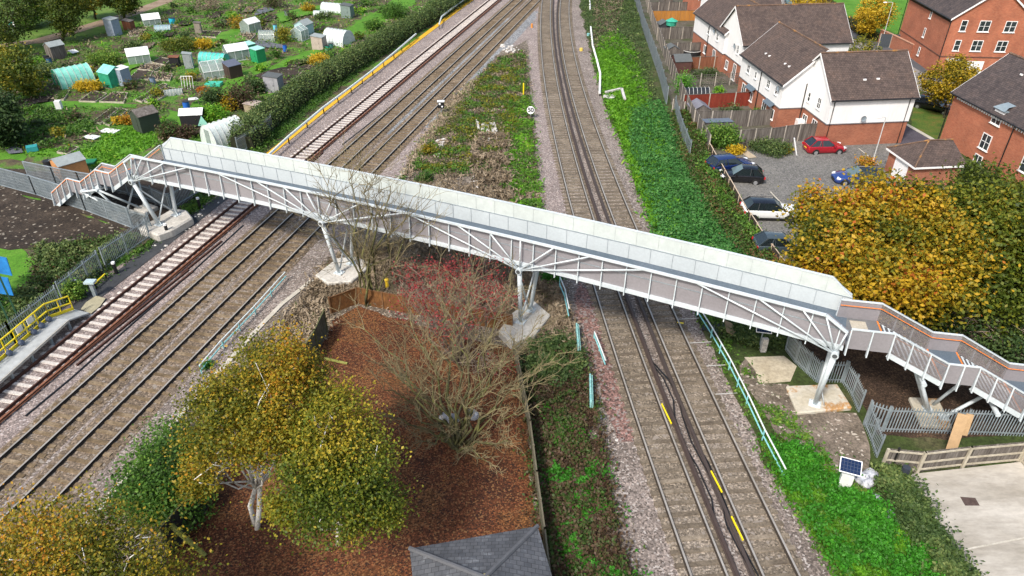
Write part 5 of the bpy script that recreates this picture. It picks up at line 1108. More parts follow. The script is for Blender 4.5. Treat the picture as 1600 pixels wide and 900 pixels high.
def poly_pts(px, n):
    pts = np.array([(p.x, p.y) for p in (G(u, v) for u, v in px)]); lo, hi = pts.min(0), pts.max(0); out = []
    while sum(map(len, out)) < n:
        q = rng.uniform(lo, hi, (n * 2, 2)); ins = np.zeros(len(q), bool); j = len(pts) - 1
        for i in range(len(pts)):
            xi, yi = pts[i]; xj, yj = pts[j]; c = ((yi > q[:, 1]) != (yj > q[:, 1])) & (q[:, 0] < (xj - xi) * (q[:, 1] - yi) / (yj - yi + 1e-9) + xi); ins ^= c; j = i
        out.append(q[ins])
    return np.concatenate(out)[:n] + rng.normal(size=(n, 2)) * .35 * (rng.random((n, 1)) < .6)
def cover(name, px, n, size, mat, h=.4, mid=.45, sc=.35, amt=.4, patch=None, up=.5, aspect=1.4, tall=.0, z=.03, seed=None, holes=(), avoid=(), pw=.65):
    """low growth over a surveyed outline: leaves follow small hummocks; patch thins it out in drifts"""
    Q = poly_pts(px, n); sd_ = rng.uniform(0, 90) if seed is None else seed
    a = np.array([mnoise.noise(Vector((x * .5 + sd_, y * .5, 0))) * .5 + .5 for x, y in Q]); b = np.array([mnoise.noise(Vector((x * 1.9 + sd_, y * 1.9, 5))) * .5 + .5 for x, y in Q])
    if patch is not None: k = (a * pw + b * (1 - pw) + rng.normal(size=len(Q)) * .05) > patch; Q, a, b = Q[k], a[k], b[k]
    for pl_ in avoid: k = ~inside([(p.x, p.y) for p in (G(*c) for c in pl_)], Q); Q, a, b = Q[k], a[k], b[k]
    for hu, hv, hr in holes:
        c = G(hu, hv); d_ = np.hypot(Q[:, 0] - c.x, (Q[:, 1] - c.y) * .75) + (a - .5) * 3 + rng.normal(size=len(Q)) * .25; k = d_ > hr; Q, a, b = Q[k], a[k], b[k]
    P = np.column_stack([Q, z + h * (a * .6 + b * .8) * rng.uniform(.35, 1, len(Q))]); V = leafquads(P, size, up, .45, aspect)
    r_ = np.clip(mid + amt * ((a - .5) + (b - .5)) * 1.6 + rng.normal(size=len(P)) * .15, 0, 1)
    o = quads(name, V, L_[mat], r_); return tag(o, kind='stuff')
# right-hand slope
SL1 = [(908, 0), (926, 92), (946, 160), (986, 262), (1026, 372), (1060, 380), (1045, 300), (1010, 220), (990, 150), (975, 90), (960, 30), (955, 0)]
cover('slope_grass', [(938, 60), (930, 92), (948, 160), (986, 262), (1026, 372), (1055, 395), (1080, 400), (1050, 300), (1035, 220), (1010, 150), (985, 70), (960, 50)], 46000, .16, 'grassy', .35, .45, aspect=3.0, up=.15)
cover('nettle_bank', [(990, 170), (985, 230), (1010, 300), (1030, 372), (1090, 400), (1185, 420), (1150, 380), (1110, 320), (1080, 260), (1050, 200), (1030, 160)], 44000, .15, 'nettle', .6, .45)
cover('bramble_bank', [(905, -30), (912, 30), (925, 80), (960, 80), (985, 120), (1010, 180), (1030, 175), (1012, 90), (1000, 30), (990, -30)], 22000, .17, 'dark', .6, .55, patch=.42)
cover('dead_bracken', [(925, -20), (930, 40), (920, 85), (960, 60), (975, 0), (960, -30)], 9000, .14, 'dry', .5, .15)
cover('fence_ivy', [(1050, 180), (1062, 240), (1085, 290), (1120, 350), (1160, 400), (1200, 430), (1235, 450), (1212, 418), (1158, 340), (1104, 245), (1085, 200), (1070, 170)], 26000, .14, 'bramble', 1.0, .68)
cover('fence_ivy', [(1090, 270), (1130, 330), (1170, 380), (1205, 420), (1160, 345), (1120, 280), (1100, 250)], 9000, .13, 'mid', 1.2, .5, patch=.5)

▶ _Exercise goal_
Which lines above contain the word "follow"? Copy each of them.

▶ _Task answer_
Write part 5 of the bpy script that recreates this picture. It picks up at line 1108. More parts follow. The script is for Blender 4.5. Treat the picture as 1600 pixels wide and 900 pixels high.
    """low growth over a surveyed outline: leaves follow small hummocks; patch thins it out in drifts"""